Try talking about your relationship from a 3rd-person's point of view. This may help you put things into perspective, both for yourself and for them. The best you can do is tell them why you disagree as reasonably as possible. In the end, if they don't change their mind, you need to accept that the relationship is over. It makes you seem needy and desperate. You will not die if they leave you. Your world will not come to an end even if you love them very very much. People break up and move on with their lives every day — even people who have much more at stake. It may not seem like it now, but you're going to be fine. Besides, there are plenty of guys out there for you to meet.

Be Grateful Yes you heard correctly. Thank your ex for the time that you've had— even if the relationship is over for good and there is no hope of getting back together. Thank them for the good things that they offered and for the things that you learned with them. This may feel impossible to do right away, and that's understandable. At some point, though, it will be best for you to figure out the things that you liked about your relationship. Remember that there was a reason you two were together in the first place. It didn't just happen randomly. Find and appreciate the good times. Also, telling them that you're grateful for what you had makes you look really good. It shows that you have more in life to live for than the relationship, and that you're going to carry the good things forward with you as you move on.

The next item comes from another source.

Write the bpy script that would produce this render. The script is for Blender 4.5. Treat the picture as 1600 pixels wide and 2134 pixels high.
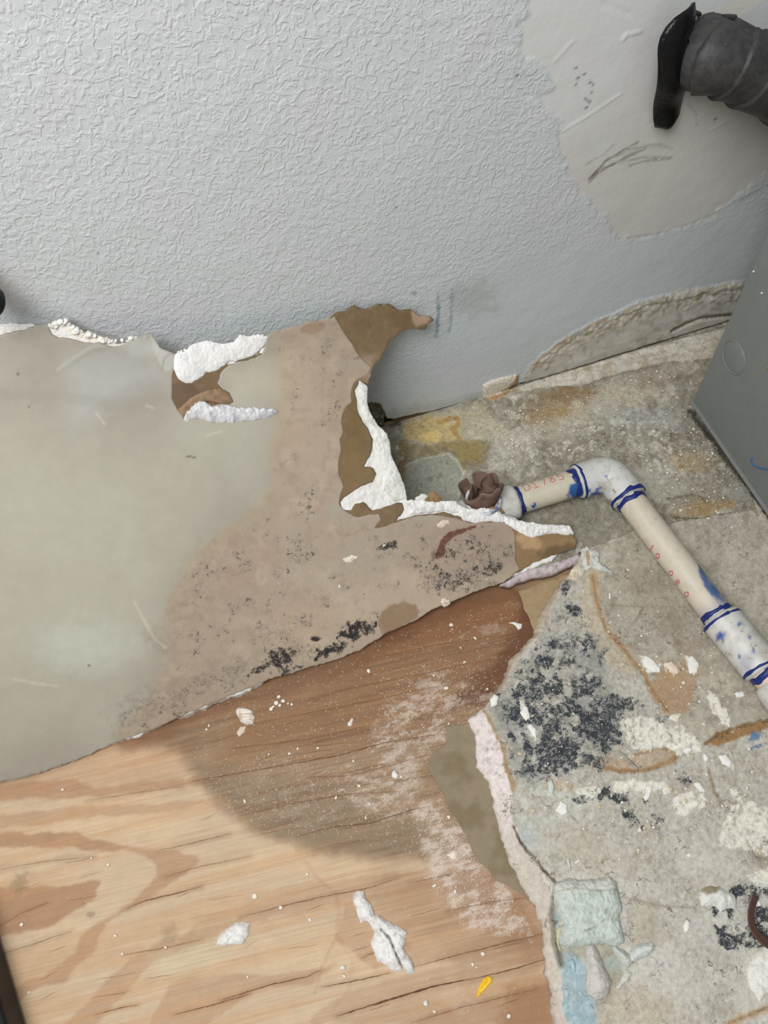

Forgive Them This might seem impossible at first and it might not happen right away. At some point, though, you'll need to forgive them. Holding onto a grudge — no matter how much you were wronged — only does you harm in the end. Perhaps you've heard the comparison of how holding a grudge is like a person holding onto a hot coal in order to throw it at someone else. In the end, only the person holding onto the coal gets burned. Even though it may take time, you need to let your anger go.